'Ridiculous slap to the face': Iowa farmers decry Trump's latest move to curb ethanol sales
A soy and pea farmer looks bewildered (Shutterstock).

The Trump administration has been granting waivers to oil refineries that let them off the hook for using renewable ethanol in their fuels -- and Iowa corn farmers are not happy about it.


The Des Moines Register reports that the Trump administration's oil refinery waivers so far are "driving 15 ethanol plants to close nationwide," which has depressed demand for corn in Iowa.

"The exemptions are ridiculous and a slap in the face to farmers,” Curt Mether, president of the Iowa Corn Growers Association, tells the Des Moines Register.

Nick Bowdish, CEO of Elite Ethanol in Atlantic, went even further and said that corn farmers who still back Trump are "just voting to cut off their own economic prosperity." He also added that "it's a train wreck out here," referring to the current state of the ethanol market.
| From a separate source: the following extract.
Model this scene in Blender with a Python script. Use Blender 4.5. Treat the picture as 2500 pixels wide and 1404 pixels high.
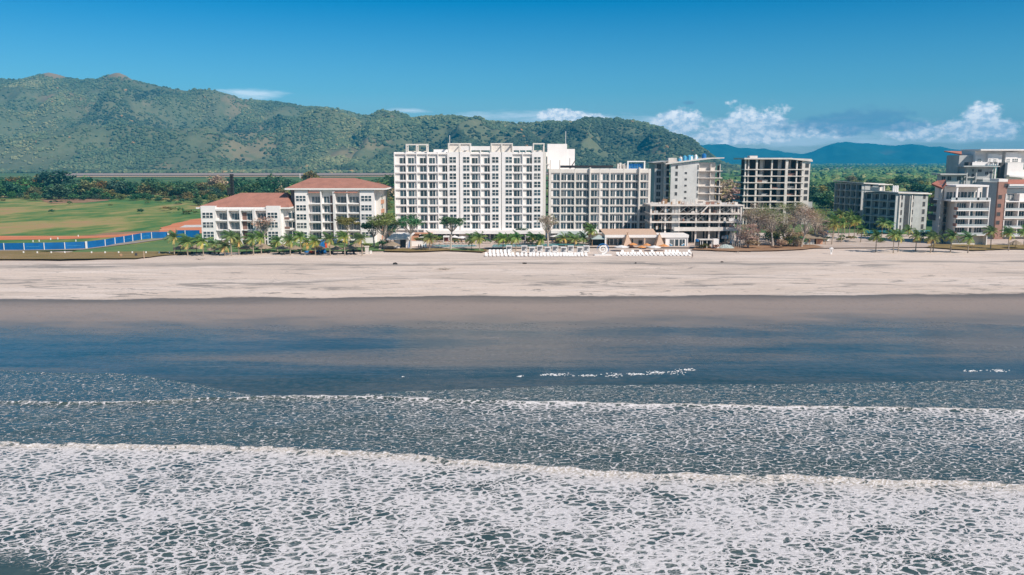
import bpy, math, random
import numpy as np
from mathutils import Vector, Matrix
R = math.radians
for _o in list(bpy.data.objects): bpy.data.objects.remove(_o)
scene = bpy.context.scene
col = scene.collection

# ------------------------------------------------------------------ camera
H = 30.0                       # height above the sand
PITCH = math.atan(309.0/2000.0)  # horizon sits at photo row 393
FP = 2000.0                    # focal length in photo pixels (2500 wide)
cam_d = bpy.data.cameras.new('camera'); cam = bpy.data.objects.new('camera', cam_d); col.objects.link(cam)
cam.location = (0, 0, H); cam.rotation_euler = (math.pi/2 - PITCH, 0, 0)
cam_d.sensor_width = 36.0; cam_d.lens = 36.0*FP/2500.0
cam_d.clip_start = 0.5; cam_d.clip_end = 80000
scene.camera = cam

# ------------------------------------------------------------------ light
SUN_AZ, SUN_EL = R(47), R(40)   # azimuth measured from straight behind the camera towards the right
SUN = Vector((math.sin(SUN_AZ)*math.cos(SUN_EL), -math.cos(SUN_AZ)*math.cos(SUN_EL), math.sin(SUN_EL)))
sd = bpy.data.lights.new('sun', 'SUN'); so = bpy.data.objects.new('sun', sd); col.objects.link(so)
sd.energy = 5.0; sd.angle = R(0.5); sd.color = (1.0, 0.91, 0.81)
so.rotation_euler = SUN.to_track_quat('Z', 'Y').to_euler(); so.location = (200, -100, 300)
SKY_STRENGTH = 0.088
scene.view_settings.view_transform = 'Standard'; scene.view_settings.look = 'None'
scene.view_settings.exposure = 0.18; scene.view_settings.gamma = 1.0
scene.cycles.max_bounces = 6; scene.cycles.volume_bounces = 0; scene.cycles.transparent_max_bounces = 12
scene.cycles.use_denoising = True

# ------------------------------------------------------------------ node helper
class NT:
    def __init__(s, tree): s.t = tree; s.n = tree.nodes; s.l = tree.links
    def put(s, sock, v):
        if v is None: return
        if isinstance(v, bpy.types.NodeSocket): s.l.new(v, sock)
        else:
            if isinstance(v, (tuple, list)) and len(v) == 3 and sock.type == 'RGBA': v = (*v, 1)
            sock.default_value = v
    def node(s, ty, props=None, **ins):
        n = s.n.new(ty)
        for k, v in (props or {}).items(): setattr(n, k, v)
        for k, v in ins.items():
            k2 = k.replace('_', ' ')
            s.put(n.inputs[int(k[1:])] if k[0] == 'i' and k[1:].isdigit() else n.inputs[k2], v)
        return n
    def m(s, op, a, b=None, c=None, clamp=False):
        n = s.n.new('ShaderNodeMath'); n.operation = op; n.use_clamp = clamp
        s.put(n.inputs[0], a); s.put(n.inputs[1], b); s.put(n.inputs[2], c); return n.outputs[0]
    def add(s, a, b): return s.m('ADD', a, b)
    def mul(s, a, b): return s.m('MULTIPLY', a, b)
    def sub(s, a, b): return s.m('SUBTRACT', a, b)
    def smooth(s, x, lo, hi, a=0.0, b=1.0):
        n = s.n.new('ShaderNodeMapRange'); n.interpolation_type = 'SMOOTHSTEP'
        s.put(n.inputs['Value'], x); s.put(n.inputs['From Min'], lo); s.put(n.inputs['From Max'], hi)
        s.put(n.inputs['To Min'], a); s.put(n.inputs['To Max'], b); return n.outputs[0]
    def lin(s, x, lo, hi, a=0.0, b=1.0):
        n = s.n.new('ShaderNodeMapRange'); s.put(n.inputs['Value'], x); s.put(n.inputs['From Min'], lo); s.put(n.inputs['From Max'], hi)
        s.put(n.inputs['To Min'], a); s.put(n.inputs['To Max'], b); return n.outputs[0]
    def mix(s, f, a, b, bt='MIX'):
        n = s.n.new('ShaderNodeMix'); n.data_type = 'RGBA'; n.blend_type = bt
        s.put(n.inputs[0], f); s.put(n.inputs[6], a); s.put(n.inputs[7], b); return n.outputs[2]
    def noise(s, vec, scale, detail=4, rough=0.55, dist=0.0, out=0):
        n = s.n.new('ShaderNodeTexNoise'); s.put(n.inputs['Vector'], vec)
        n.inputs['Scale'].default_value = scale; n.inputs['Detail'].default_value = detail
        n.inputs['Roughness'].default_value = rough; n.inputs['Distortion'].default_value = dist
        return n.outputs[out]
    def scale(s, vec, v, off=(0, 0, 0)):
        n = s.n.new('ShaderNodeMapping'); s.put(n.inputs['Vector'], vec)
        n.inputs['Scale'].default_value = v; n.inputs['Location'].default_value = off; return n.outputs[0]
    def xyz(s, vec):
        n = s.n.new('ShaderNodeSeparateXYZ'); s.put(n.inputs[0], vec); return n.outputs
    def comb(s, x, y, z):
        n = s.n.new('ShaderNodeCombineXYZ'); s.put(n.inputs[0], x); s.put(n.inputs[1], y); s.put(n.inputs[2], z); return n.outputs[0]
    def attr(s, name):
        n = s.n.new('ShaderNodeAttribute'); n.attribute_name = name; return n.outputs['Fac']
    def ramp(s, f, stops):
        n = s.n.new('ShaderNodeValToRGB'); s.put(n.inputs[0], f); e = n.color_ramp.elements
        while len(e) < len(stops): e.new(0.5)
        for q, (p, c) in zip(e, stops): q.position = p; q.color = (*c, 1)
        return n.outputs[0]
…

Poet, a South Dakota-based company that is America's largest ethanol producer, also announced this week that it planned to close a plant in Indiana, while also dialing back production in plants in Ohio and Iowa.

Monte Shaw, executive director of the Iowa Renewable Fuels Association, tells the Register that Poet is far from the only plant struggling.

"Seventy percent of U.S. plants are burning cash," Shaw said. "And you can only burn through cash for so long."